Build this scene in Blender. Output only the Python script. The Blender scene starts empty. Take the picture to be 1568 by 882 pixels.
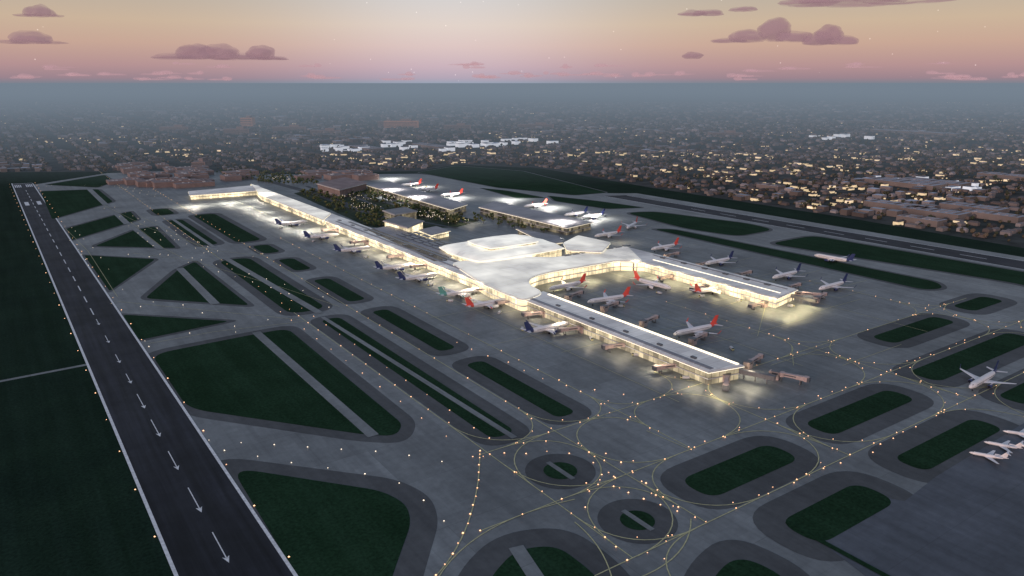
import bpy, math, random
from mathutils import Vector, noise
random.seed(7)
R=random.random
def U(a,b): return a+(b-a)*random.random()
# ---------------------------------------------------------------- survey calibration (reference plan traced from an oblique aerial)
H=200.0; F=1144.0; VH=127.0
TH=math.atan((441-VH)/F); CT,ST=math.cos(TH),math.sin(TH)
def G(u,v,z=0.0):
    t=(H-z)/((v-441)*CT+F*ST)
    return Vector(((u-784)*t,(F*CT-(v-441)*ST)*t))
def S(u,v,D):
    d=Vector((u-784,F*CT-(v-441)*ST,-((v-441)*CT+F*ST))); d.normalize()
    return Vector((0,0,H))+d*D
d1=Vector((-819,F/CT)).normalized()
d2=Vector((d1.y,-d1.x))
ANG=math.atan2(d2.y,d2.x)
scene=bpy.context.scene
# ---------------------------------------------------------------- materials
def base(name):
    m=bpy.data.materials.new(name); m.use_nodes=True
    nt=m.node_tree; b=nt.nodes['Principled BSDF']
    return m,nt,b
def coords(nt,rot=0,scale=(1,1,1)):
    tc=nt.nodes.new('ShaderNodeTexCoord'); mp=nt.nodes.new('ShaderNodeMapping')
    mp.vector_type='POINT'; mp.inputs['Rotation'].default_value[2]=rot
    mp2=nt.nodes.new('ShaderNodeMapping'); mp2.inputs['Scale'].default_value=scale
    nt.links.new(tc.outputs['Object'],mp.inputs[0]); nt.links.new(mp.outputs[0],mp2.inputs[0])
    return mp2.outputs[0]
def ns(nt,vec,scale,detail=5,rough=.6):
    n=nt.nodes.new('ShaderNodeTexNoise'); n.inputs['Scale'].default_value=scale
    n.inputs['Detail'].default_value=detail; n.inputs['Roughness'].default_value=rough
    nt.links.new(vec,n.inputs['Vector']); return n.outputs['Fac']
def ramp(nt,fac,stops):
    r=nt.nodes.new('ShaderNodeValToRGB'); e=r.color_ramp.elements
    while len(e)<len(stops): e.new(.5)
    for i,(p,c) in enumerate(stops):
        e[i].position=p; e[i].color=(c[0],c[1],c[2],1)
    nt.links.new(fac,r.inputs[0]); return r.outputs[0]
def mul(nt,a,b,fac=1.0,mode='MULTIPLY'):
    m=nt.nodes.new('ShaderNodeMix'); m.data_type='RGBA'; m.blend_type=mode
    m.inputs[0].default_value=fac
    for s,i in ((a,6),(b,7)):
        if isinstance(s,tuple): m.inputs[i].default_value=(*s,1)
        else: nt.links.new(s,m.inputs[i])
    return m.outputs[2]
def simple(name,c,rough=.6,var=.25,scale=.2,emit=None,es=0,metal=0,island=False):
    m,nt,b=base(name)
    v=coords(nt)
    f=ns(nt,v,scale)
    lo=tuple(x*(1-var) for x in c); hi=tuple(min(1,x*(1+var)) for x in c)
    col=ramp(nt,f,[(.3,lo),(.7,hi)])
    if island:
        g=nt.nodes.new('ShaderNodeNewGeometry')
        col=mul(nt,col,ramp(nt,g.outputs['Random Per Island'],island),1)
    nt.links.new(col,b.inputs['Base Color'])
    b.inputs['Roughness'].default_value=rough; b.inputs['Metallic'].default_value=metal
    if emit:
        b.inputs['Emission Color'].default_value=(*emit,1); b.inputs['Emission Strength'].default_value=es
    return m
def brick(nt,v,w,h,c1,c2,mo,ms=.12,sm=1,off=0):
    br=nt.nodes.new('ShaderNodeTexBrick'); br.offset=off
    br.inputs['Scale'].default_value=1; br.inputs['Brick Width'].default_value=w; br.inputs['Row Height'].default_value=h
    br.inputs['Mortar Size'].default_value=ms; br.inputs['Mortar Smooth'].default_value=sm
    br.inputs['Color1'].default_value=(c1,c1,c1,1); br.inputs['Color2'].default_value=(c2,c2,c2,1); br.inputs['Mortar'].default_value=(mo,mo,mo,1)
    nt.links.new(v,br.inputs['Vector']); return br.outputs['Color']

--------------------

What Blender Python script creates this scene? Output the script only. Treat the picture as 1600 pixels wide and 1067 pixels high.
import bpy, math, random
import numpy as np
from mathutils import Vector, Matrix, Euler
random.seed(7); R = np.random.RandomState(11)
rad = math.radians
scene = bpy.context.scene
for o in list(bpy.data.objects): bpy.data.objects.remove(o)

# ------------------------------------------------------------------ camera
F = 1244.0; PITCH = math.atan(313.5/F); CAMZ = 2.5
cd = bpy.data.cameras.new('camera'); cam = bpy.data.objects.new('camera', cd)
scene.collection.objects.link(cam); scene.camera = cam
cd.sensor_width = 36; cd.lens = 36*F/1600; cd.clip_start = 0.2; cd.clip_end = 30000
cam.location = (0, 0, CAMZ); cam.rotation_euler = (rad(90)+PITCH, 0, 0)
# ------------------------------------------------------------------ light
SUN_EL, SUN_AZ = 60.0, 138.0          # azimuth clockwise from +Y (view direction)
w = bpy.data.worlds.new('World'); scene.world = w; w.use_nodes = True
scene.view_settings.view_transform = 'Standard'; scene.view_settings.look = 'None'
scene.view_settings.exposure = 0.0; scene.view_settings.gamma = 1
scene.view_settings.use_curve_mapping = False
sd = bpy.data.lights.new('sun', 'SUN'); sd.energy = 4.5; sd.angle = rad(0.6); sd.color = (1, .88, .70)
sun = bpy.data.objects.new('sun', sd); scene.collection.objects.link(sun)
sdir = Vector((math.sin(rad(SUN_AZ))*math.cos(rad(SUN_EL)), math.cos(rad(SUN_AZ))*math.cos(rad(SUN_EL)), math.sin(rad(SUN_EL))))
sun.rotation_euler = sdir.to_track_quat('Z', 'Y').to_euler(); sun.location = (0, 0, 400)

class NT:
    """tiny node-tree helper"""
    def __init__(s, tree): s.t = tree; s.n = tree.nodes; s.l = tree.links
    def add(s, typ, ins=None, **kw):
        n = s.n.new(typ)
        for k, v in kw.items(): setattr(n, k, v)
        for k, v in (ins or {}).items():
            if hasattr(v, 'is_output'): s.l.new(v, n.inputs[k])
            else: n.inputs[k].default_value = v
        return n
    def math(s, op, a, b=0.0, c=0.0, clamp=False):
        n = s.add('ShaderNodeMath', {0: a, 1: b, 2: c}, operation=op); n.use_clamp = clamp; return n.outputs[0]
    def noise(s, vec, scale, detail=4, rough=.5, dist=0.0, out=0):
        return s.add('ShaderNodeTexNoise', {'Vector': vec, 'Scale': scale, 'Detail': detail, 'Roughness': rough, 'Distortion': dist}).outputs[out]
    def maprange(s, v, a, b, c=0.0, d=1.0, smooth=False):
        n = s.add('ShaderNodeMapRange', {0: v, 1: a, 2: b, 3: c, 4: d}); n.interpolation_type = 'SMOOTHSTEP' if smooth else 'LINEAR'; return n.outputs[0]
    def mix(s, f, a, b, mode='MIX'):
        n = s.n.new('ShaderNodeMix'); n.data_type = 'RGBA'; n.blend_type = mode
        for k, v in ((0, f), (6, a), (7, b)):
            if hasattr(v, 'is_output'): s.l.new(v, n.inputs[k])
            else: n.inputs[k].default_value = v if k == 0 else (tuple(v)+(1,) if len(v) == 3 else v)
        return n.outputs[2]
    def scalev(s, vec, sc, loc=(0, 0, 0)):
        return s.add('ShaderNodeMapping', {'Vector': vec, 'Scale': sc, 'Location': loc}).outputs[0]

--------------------

• _WHAT IS NEEDED_: Find each line with the string "Blender" and copy it out.

• _THE OUTPUT_:
Build this scene in Blender. Output only the Python script. The Blender scene starts empty. Take the picture to be 1568 by 882 pixels.
What Blender Python script creates this scene? Output the script only. Treat the picture as 1600 pixels wide and 1067 pixels high.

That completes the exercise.